Take the lines from the head of the listing through the one bearing "SC.camera = cam" and copy them exactly, leaving every picture out.

## BEGIN

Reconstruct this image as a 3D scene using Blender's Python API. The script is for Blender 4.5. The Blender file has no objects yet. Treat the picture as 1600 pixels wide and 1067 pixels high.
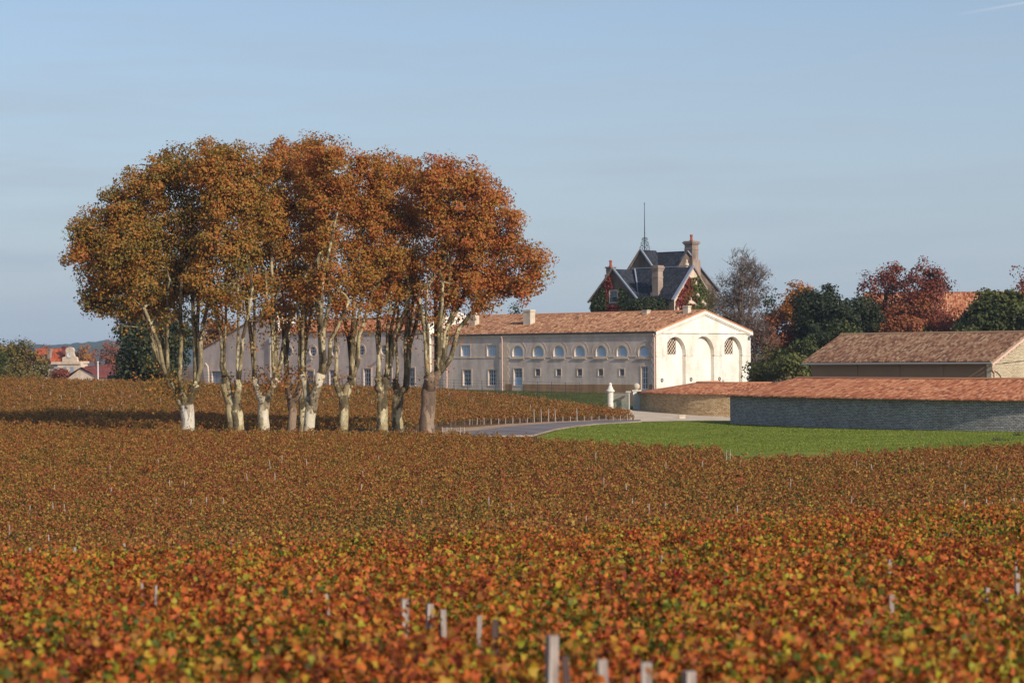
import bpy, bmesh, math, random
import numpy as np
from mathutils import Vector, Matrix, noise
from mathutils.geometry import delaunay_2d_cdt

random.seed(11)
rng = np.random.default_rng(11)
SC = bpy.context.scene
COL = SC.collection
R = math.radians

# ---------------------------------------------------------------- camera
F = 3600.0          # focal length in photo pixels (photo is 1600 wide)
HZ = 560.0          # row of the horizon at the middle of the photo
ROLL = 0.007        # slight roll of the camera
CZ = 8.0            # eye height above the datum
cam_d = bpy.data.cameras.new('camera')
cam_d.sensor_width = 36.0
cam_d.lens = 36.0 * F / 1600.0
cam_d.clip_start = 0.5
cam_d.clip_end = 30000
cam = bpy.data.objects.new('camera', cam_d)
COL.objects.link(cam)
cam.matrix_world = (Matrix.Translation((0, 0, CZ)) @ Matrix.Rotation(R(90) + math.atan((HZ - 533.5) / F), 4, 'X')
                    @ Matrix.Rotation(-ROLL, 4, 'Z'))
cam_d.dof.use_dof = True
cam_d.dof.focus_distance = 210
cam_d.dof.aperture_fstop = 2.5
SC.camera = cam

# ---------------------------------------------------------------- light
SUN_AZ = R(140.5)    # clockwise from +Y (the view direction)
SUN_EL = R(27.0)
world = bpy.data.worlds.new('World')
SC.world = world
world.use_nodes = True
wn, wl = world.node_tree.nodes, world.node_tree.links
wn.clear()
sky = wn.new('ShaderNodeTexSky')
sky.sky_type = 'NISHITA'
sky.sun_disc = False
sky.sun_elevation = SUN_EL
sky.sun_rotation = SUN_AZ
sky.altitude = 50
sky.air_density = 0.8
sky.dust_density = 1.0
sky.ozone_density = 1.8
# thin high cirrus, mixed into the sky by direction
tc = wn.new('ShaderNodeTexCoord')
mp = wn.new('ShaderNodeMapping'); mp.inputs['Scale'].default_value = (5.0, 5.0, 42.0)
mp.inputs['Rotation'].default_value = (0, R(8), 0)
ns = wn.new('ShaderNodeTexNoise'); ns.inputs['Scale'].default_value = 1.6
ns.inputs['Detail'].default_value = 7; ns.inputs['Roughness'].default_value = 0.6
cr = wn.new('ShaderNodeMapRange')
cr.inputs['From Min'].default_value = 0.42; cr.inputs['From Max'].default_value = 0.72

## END

Answer to the problem.
Reconstruct this image as a 3D scene using Blender's Python API. The script is for Blender 4.5. The Blender file has no objects yet. Treat the picture as 1600 pixels wide and 1067 pixels high.
import bpy, bmesh, math, random
import numpy as np
from mathutils import Vector, Matrix, noise
from mathutils.geometry import delaunay_2d_cdt

random.seed(11)
rng = np.random.default_rng(11)
SC = bpy.context.scene
COL = SC.collection
R = math.radians

# ---------------------------------------------------------------- camera
F = 3600.0          # focal length in photo pixels (photo is 1600 wide)
HZ = 560.0          # row of the horizon at the middle of the photo
ROLL = 0.007        # slight roll of the camera
CZ = 8.0            # eye height above the datum
cam_d = bpy.data.cameras.new('camera')
cam_d.sensor_width = 36.0
cam_d.lens = 36.0 * F / 1600.0
cam_d.clip_start = 0.5
cam_d.clip_end = 30000
cam = bpy.data.objects.new('camera', cam_d)
COL.objects.link(cam)
cam.matrix_world = (Matrix.Translation((0, 0, CZ)) @ Matrix.Rotation(R(90) + math.atan((HZ - 533.5) / F), 4, 'X')
                    @ Matrix.Rotation(-ROLL, 4, 'Z'))
cam_d.dof.use_dof = True
cam_d.dof.focus_distance = 210
cam_d.dof.aperture_fstop = 2.5
SC.camera = cam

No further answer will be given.